Mission objectives are certainly challenging, but they're not always much fun, ranging from harvesting a set amount of a resources for sale to other companies, to cajoling a couple into becoming "special friends", to rescuing a colony under attack from bloody great slug things pooping out wasps or something. Completely irrespective of the importance of the task though, colonists will only work within their set shift time, and this is determined by how happy they are. So if a manned gun is picking off marauding aliens in the middle of a huge firefight and the chap at the controls gets a bit hungry, he'll clamber out of the gun and grab a bite to eat instead of defending the base; the colonists' complete inability to actually properly take care of themselves is Space Colony's major flaw.

As The Sims taught me, nannying an individual really isn't that fun.
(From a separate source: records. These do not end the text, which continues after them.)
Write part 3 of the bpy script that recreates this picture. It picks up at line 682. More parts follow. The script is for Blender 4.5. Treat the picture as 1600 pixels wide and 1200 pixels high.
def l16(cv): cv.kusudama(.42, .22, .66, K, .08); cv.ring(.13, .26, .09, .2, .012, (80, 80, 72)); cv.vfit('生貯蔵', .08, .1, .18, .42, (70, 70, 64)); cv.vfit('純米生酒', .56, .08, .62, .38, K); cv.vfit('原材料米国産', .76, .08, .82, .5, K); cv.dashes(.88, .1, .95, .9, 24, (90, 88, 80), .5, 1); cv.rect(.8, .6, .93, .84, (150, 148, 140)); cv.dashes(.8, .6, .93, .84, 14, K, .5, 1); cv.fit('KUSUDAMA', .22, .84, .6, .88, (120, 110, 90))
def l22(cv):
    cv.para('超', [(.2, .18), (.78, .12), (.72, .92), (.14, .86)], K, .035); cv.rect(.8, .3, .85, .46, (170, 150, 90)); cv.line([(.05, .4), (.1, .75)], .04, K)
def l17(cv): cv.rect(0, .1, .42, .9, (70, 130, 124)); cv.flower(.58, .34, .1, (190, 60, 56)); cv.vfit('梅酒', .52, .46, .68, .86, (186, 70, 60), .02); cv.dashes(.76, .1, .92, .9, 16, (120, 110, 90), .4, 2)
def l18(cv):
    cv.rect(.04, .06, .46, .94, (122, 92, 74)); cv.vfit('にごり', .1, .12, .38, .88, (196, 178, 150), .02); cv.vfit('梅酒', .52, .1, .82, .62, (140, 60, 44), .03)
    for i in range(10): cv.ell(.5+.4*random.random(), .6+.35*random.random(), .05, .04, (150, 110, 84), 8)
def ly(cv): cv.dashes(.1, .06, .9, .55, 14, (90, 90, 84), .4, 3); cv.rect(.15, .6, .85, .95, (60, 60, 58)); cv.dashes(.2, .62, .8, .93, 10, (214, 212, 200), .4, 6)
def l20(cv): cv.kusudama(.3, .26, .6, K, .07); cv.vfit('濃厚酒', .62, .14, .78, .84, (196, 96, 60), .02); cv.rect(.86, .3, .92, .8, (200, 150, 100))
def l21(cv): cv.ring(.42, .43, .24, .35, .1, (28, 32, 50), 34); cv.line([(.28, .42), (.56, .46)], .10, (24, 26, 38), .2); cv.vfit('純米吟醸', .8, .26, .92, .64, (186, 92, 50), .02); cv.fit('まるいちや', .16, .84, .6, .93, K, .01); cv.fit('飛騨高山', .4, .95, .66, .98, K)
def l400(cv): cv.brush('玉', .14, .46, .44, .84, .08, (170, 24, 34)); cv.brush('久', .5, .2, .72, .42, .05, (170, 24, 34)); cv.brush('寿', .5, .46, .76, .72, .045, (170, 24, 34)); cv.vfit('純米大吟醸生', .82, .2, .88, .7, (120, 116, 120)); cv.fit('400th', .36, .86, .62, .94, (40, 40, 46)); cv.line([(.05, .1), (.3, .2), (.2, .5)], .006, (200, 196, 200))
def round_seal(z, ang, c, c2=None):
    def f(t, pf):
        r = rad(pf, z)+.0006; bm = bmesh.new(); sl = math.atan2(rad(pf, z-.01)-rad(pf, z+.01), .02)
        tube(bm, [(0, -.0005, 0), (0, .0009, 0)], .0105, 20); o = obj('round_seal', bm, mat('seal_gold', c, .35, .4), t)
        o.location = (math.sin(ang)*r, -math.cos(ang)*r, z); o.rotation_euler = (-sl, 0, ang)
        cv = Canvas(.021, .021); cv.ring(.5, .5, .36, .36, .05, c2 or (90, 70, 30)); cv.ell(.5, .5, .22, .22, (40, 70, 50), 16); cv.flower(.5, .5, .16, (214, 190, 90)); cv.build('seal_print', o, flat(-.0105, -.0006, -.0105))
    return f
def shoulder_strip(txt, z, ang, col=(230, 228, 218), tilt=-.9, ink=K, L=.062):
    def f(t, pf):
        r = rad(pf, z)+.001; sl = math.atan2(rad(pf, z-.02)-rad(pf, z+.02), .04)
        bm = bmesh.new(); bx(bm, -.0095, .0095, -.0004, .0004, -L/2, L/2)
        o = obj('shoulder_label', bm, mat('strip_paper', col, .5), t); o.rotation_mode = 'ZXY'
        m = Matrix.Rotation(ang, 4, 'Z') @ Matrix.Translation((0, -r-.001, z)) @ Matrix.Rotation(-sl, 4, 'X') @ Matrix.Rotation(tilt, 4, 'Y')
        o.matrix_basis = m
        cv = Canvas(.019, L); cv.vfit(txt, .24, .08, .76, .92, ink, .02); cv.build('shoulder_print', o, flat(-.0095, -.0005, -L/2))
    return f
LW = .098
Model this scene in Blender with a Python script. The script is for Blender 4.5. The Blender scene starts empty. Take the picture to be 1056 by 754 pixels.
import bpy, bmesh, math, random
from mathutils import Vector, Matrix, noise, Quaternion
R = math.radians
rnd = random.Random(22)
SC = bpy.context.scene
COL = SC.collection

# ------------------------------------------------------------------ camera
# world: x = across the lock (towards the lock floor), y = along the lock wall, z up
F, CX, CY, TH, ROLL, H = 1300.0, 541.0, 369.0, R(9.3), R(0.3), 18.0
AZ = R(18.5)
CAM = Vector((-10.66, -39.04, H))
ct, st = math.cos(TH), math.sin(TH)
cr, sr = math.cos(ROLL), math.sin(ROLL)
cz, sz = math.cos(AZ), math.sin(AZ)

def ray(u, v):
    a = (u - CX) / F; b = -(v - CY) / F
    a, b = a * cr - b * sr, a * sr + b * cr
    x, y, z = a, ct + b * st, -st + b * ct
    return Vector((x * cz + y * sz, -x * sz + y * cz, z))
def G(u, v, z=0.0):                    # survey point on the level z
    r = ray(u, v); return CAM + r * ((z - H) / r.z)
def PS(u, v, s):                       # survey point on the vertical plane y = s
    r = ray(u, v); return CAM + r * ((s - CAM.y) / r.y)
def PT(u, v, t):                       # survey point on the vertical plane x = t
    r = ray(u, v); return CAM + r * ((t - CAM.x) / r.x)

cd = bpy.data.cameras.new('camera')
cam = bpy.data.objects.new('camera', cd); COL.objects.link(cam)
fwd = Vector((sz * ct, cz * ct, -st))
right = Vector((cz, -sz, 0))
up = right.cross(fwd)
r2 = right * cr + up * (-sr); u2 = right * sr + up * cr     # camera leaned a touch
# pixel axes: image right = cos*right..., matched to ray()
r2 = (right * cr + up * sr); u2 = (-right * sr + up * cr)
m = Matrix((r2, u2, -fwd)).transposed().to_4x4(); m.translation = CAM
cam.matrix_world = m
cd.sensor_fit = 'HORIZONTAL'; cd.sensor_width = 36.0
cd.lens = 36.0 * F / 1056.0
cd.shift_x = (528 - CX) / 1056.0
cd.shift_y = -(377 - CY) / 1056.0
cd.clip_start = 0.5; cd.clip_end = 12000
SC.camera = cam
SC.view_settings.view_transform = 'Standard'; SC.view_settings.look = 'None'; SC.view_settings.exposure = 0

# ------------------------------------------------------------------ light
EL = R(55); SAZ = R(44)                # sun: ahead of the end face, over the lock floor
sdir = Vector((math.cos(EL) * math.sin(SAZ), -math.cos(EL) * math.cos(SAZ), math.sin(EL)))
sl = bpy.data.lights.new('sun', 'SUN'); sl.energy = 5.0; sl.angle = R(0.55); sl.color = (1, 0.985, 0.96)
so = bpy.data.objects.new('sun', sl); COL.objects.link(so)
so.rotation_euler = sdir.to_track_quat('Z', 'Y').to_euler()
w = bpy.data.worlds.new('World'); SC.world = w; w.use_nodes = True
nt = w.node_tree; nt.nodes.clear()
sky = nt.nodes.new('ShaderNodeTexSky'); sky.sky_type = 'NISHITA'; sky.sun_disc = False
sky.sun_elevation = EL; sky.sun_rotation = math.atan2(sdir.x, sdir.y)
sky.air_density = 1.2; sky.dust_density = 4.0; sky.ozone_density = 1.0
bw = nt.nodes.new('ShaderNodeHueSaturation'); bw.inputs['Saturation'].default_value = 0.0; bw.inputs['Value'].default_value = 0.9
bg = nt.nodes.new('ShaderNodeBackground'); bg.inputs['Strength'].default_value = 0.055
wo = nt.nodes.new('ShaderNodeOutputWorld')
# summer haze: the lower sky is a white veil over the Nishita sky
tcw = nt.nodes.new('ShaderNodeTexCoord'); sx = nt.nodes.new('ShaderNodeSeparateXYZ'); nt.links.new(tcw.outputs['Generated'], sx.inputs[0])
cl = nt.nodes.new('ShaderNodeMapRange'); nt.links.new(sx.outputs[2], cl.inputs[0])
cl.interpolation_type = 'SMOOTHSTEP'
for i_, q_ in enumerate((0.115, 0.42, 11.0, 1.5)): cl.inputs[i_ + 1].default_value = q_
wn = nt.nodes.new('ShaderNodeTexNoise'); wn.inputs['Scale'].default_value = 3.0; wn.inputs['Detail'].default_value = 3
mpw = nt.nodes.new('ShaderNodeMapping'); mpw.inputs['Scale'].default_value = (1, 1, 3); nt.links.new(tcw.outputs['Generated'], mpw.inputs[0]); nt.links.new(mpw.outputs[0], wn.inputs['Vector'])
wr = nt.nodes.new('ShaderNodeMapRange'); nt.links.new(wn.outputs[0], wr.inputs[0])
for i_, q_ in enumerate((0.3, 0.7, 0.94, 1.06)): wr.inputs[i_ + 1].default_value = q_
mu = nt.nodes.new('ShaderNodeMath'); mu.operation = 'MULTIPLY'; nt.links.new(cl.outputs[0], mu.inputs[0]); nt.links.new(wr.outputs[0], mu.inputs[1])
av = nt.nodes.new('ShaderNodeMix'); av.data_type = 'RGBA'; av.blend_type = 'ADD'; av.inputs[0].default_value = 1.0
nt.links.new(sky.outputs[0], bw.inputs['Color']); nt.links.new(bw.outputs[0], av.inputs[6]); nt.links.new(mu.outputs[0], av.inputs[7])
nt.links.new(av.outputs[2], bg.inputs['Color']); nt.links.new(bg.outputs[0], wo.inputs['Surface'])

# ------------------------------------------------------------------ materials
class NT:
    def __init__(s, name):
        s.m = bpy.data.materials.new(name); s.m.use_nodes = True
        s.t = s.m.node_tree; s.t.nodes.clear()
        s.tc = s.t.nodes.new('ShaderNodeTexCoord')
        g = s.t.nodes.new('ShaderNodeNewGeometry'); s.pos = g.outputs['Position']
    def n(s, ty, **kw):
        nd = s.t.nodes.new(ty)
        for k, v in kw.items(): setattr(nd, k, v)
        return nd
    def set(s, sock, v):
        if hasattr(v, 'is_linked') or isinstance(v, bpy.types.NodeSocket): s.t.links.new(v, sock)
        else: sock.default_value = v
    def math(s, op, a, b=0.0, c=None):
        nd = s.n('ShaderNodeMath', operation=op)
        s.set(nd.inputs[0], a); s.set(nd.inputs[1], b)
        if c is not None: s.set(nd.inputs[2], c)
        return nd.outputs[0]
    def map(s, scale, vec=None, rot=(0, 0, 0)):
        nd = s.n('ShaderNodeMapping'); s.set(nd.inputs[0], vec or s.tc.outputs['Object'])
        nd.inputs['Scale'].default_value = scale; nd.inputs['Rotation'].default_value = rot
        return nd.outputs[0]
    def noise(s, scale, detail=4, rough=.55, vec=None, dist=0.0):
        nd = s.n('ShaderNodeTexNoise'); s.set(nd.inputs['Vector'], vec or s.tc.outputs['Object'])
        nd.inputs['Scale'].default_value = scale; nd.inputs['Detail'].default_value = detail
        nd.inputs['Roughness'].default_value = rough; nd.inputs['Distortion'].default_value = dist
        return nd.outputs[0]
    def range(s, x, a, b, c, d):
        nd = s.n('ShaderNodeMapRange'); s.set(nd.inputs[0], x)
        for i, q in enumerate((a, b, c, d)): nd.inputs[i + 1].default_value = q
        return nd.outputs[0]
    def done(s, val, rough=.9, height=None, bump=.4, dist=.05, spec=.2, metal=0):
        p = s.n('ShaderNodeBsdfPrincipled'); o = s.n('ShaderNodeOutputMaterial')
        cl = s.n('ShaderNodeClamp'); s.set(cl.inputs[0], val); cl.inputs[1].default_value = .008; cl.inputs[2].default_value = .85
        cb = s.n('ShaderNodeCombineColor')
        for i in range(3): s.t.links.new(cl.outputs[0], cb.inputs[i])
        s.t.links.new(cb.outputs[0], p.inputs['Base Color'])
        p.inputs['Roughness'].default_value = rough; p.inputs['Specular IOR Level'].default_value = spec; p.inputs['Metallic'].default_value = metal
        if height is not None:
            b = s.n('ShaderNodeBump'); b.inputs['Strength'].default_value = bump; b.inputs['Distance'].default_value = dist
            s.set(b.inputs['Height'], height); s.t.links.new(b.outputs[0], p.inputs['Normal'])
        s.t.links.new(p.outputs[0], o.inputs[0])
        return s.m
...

Why should I have to tell this person to go to the toilet or clean themselves? Imagine the same kind of nannying in Space Colony, but on a far larger scale - at some stages, something like twenty individuals each require you to keep tabs on their needs and take them for a dance, get something to eat, go to bed or get them to work. At times the task of simply getting the colonists to mind their own business is too much effort on top of the base micromanagement, resource gathering and of course completing mission objectives.

In space, no one can hear you yawn

Despite this, the story section won't take too long to get through, so elsewhere there are the Galaxy and Sandbox modes to keep you occupied. Galaxy allows you to planet hop, visiting systems and completing the missions of varying difficulty that they have to offer, and the completion of some will unlock others. You can decide your own path through the planets, picking and choosing which missions to take and which to leave until later. Sandbox is completely open-ended, offering a few planets with a description and allowing a player to start up a colony and expand to their heart's content.

While there appears to be quite a lot to do, the novelty of running a colony in a galaxy far, far away becomes stale quite quickly. The story mode is actually a fair amount more entertaining than the rest of the game, not because of the narrative, but simply because the notion of progression and achievement is far more satisfying than picking missions at random. Outside story mode, you'll have all of the characters and all of the equipment thrown at you in a fairly short space of time, and eventually there will be little reason to carry on slugging your guts out trying to keep the base running.

Space Colony gets off on a good foot, but falls into the same trap as many other games of its ilk, becoming repetitive and offering little in the way of rewards over time. Once a player has exhausted all of the mission possibilities, there isn't even a multiplayer mode to turn to. Firefly has offered a level editor with the game, allowing players to compile their own campaigns or swap them over the net, but I can't see this breathing much life into a title that exhausts its appeal so quickly. Nevertheless, it's undoubtedly one for the management fetishists.